(begin)

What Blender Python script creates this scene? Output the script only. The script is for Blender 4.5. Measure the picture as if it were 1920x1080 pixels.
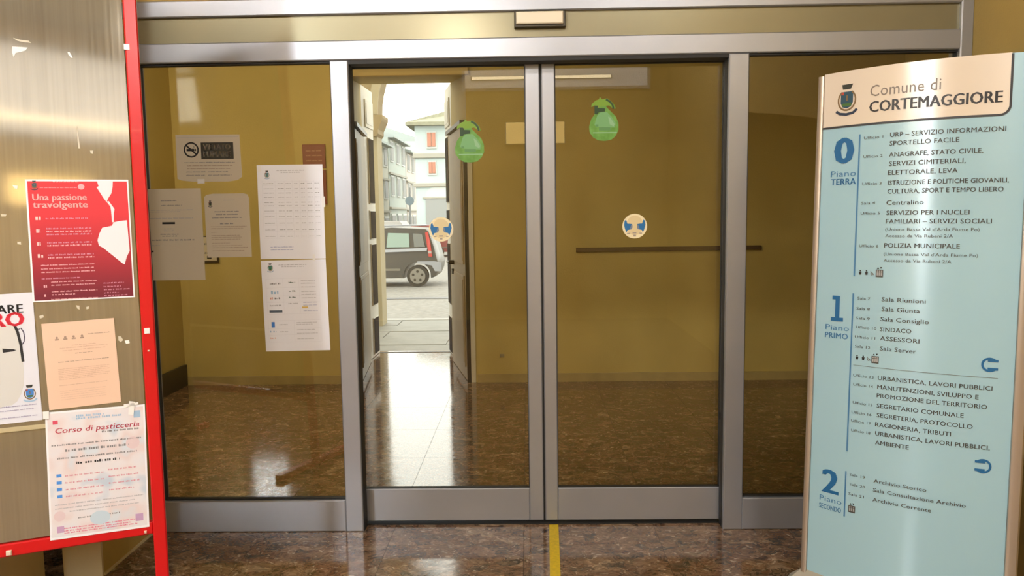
import bpy, math, random
import numpy as np
from mathutils import Matrix, Vector

for o in list(bpy.data.objects):
    bpy.data.objects.remove(o)
SC = bpy.context.scene
COL = SC.collection
random.seed(7)

# ------------------------------------------------------------------ camera
FPX = 1420.0
CAM = np.array([-.0678, -3.46, 1.4953])
_yaw, _pitch, _roll = -.0210, -.09756, -.01413
_f = np.array([math.sin(_yaw)*math.cos(_pitch), math.cos(_yaw)*math.cos(_pitch), math.sin(_pitch)])
_r0 = np.array([math.cos(_yaw), -math.sin(_yaw), 0.])
_u0 = np.cross(_r0, _f)
_R = _r0*math.cos(_roll) + _u0*math.sin(_roll)
_U = -_r0*math.sin(_roll) + _u0*math.cos(_roll)
cd = bpy.data.cameras.new('camera')
cd.sensor_width = 36
cd.lens = FPX/1920*36
cd.clip_end = 400
cam = bpy.data.objects.new('camera', cd)
COL.objects.link(cam)
cam.matrix_world = Matrix(((_R[0], _U[0], -_f[0], CAM[0]), (_R[1], _U[1], -_f[1], CAM[1]),
                           (_R[2], _U[2], -_f[2], CAM[2]), (0, 0, 0, 1)))
SC.camera = cam

# ------------------------------------------------------------------ world and exposure
w = bpy.data.worlds.new('overcast_sky')
SC.world = w
w.use_nodes = True
wb = w.node_tree.nodes['Background']
wb.inputs[0].default_value = (.93, .97, 1, 1)
wb.inputs[1].default_value = 4.6
vs = SC.view_settings
vs.view_transform = 'Standard'
vs.look = 'None'
vs.exposure = 0.12
vs.gamma = 1
vs.use_curve_mapping = False
SC.cycles.max_bounces = 10
SC.cycles.transparent_max_bounces = 16
SC.cycles.sample_clamp_indirect = 6
SC.cycles.caustics_reflective = False

# strengths of the rooms' lights, added fill lamps included (used by their builders below)
P_FILL = 140       # unseen porch ceiling lamps added as fill
P_PEND = 360
P_HALL = 30        # hall ceiling lamp
P_TALL = 42        # tall side window
P_BACKWIN = 14.0     # high windows behind the camera
P_LEFTWIN = 8.0

def yat(px, py, y):
    """point of a vertical plane y=const seen at a photo pixel (used once, to measure)"""
    d = _f + _R*(px-960)/FPX - _U*(py-540)/FPX
    return CAM + d*(y-CAM[1])/d[1]
def zat(px, py, z=0.):
    d = _f + _R*(px-960)/FPX - _U*(py-540)/FPX
    return CAM + d*(z-CAM[2])/d[2]
def pix(P):
    d = np.array(P)-CAM
    z = d@_f
    return 960+FPX*(d@_R)/z, 540-FPX*(d@_U)/z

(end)

Work instructions:
Write down every line from the opening of the listing to the line with "random.seed(7)", both included, and nothing else; the pictures are omitted.

Reply to the task:
What Blender Python script creates this scene? Output the script only. The script is for Blender 4.5. Measure the picture as if it were 1920x1080 pixels.
import bpy, math, random
import numpy as np
from mathutils import Matrix, Vector

for o in list(bpy.data.objects):
    bpy.data.objects.remove(o)
SC = bpy.context.scene
COL = SC.collection
random.seed(7)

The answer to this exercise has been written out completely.